►

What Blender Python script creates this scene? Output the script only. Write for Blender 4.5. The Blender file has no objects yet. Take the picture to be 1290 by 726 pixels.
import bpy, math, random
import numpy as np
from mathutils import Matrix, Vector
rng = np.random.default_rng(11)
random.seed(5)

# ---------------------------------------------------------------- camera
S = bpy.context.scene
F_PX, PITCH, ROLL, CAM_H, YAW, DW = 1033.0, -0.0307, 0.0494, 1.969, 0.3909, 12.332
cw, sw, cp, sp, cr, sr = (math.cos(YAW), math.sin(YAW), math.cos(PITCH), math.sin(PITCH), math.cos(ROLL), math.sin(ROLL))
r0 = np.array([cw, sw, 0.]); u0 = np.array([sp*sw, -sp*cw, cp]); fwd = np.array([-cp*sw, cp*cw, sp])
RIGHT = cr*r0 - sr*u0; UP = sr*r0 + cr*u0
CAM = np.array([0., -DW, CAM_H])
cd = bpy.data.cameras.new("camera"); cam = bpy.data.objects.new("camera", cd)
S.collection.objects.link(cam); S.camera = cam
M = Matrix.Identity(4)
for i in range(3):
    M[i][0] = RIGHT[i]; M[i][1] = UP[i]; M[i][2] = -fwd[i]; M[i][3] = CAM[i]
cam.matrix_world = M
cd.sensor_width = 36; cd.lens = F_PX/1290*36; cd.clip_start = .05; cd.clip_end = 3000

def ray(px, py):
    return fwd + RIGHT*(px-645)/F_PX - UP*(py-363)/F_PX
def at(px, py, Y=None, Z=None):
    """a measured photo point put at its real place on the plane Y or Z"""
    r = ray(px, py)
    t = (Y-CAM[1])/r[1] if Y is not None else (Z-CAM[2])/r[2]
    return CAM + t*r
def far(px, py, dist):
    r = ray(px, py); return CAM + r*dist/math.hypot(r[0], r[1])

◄

# DIRECTION:
Write down every line of the data exactly as it appears above.

# ANSWER TO THE PROBLEM:
What Blender Python script creates this scene? Output the script only. Write for Blender 4.5. The Blender file has no objects yet. Take the picture to be 1290 by 726 pixels.
import bpy, math, random
import numpy as np
from mathutils import Matrix, Vector
rng = np.random.default_rng(11)
random.seed(5)

# ---------------------------------------------------------------- camera
S = bpy.context.scene
F_PX, PITCH, ROLL, CAM_H, YAW, DW = 1033.0, -0.0307, 0.0494, 1.969, 0.3909, 12.332
cw, sw, cp, sp, cr, sr = (math.cos(YAW), math.sin(YAW), math.cos(PITCH), math.sin(PITCH), math.cos(ROLL), math.sin(ROLL))
r0 = np.array([cw, sw, 0.]); u0 = np.array([sp*sw, -sp*cw, cp]); fwd = np.array([-cp*sw, cp*cw, sp])
RIGHT = cr*r0 - sr*u0; UP = sr*r0 + cr*u0
CAM = np.array([0., -DW, CAM_H])
cd = bpy.data.cameras.new("camera"); cam = bpy.data.objects.new("camera", cd)
S.collection.objects.link(cam); S.camera = cam
M = Matrix.Identity(4)
for i in range(3):
    M[i][0] = RIGHT[i]; M[i][1] = UP[i]; M[i][2] = -fwd[i]; M[i][3] = CAM[i]
cam.matrix_world = M
cd.sensor_width = 36; cd.lens = F_PX/1290*36; cd.clip_start = .05; cd.clip_end = 3000

def ray(px, py):
    return fwd + RIGHT*(px-645)/F_PX - UP*(py-363)/F_PX
def at(px, py, Y=None, Z=None):
    """a measured photo point put at its real place on the plane Y or Z"""
    r = ray(px, py)
    t = (Y-CAM[1])/r[1] if Y is not None else (Z-CAM[2])/r[2]
    return CAM + t*r
def far(px, py, dist):
    r = ray(px, py); return CAM + r*dist/math.hypot(r[0], r[1])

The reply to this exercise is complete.